Prosecutors say the foursome – commonly known as tsikamutanda – forced villagers in Mwenezi, Masvingo Province, to pay them with cattle and cash after conducting “cleansing” ceremonies.

In reality, the men were con artists who preyed on the villagers’ superstitious instincts by planting blood-smeared animal horns draped in beads in homes before fishing out those objects with make-believe trickery.

When police arrested Benjamin Chigwedere, 28, Kelvin Moyo, 31, Edwin Nyashanu, 28, and Simon Phiri, 21, they recovered a bag full of small horns from various animals.

The horns were dripping with animal blood and wrapped in red, black and white cloth with colourful beads and animal fur.
Last Thursday, the quartet appeared before Masvingo magistrate Enias Magate charged with extorting two unemployed widows.

Sifelani Mkandla, prosecuting, told how the four moved around Tavamo village under Chief Neshuro in Mwenezi “removing’’ horns from villagers’ homesteads and coercing them to pay with cattle and cash.

Villagers who refused to pay were told they would die or will suffer untold misfortune.
The witch hunters, with the cooperation of the village head, gathered villagers and spoke to them individually.

Widow Tambudzai Gumbo, 67, was told that she was being haunted by the spirit of her late husband. The four men said a cleansing ceremony at her home was necessary to rid her of the spirit.

The four arrived at her home and immediately entered one of the bedrooms while everyone else waited outside.
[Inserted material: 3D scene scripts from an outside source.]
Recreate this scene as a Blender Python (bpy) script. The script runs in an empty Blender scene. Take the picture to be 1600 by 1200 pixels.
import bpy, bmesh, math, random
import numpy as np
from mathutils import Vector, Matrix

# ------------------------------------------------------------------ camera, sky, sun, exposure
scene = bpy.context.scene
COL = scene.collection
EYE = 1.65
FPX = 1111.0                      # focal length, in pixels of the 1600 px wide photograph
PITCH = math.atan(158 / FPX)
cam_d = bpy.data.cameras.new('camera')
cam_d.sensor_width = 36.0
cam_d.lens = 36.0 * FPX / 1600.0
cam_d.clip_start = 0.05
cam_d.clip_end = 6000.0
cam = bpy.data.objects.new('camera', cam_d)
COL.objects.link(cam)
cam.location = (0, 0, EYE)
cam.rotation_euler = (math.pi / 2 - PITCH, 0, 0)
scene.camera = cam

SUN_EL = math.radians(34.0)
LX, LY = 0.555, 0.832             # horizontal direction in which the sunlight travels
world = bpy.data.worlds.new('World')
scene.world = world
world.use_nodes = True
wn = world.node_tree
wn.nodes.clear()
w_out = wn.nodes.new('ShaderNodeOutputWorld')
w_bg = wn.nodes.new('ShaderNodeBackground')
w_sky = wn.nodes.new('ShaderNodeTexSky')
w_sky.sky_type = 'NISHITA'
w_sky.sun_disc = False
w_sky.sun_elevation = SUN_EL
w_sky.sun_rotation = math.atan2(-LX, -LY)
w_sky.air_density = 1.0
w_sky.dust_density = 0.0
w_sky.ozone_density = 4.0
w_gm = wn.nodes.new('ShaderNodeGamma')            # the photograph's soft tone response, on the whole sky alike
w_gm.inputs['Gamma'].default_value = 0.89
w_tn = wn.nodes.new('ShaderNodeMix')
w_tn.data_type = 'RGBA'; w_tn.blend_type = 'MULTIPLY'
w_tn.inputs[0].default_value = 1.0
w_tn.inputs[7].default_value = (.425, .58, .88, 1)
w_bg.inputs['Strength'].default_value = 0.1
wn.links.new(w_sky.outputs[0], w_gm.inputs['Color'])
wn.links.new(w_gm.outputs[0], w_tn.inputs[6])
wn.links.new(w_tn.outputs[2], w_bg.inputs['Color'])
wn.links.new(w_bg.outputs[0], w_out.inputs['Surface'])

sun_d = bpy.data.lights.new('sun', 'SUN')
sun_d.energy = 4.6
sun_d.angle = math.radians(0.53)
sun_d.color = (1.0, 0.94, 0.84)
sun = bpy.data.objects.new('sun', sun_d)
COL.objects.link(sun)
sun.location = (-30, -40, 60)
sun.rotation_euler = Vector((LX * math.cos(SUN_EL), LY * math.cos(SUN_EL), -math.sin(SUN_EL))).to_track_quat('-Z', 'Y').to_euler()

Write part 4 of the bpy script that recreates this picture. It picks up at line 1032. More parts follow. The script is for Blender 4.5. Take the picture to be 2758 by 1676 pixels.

They emerged with a blood-dripping animal horn covered in black chicken feathers.

The horn appeared to be “breathing” and the men went on to burn it, Mkandla told the court.
Chigwedere, Moyo, Nyashanu and Phiri then demanded payment for “the work they had done” in the form of a cow.
When Gumbo declined to pay, she was told that she would die. She handed over one beast in fear.

Mkandla said the four then targeted another widow, Makandipei Sibanda, 72, who was told she had evil spirits that were bringing bad luck in her life and family.


The men demanded US$250 or a cow for the “cleansing” ceremony.
Sibanda told the four men she had no money, and was unwilling to part with one of her cows.
“They told her she either paid up or two of her children would die,” Mkandla said.

Nyashanu, the court heard, then went into one of the bedrooms and emerged with a blood-dripping horn covered in beads – but different from the one retrieved from Gumbo’s home.

She paid with a cow.

The two women later filed police reports. Investigators swooped on the village and seized the men at a home where they were camped, recovering the horns which are due to be produced in court as exhibits.

The four were freed on $100 bail and remanded to October 4.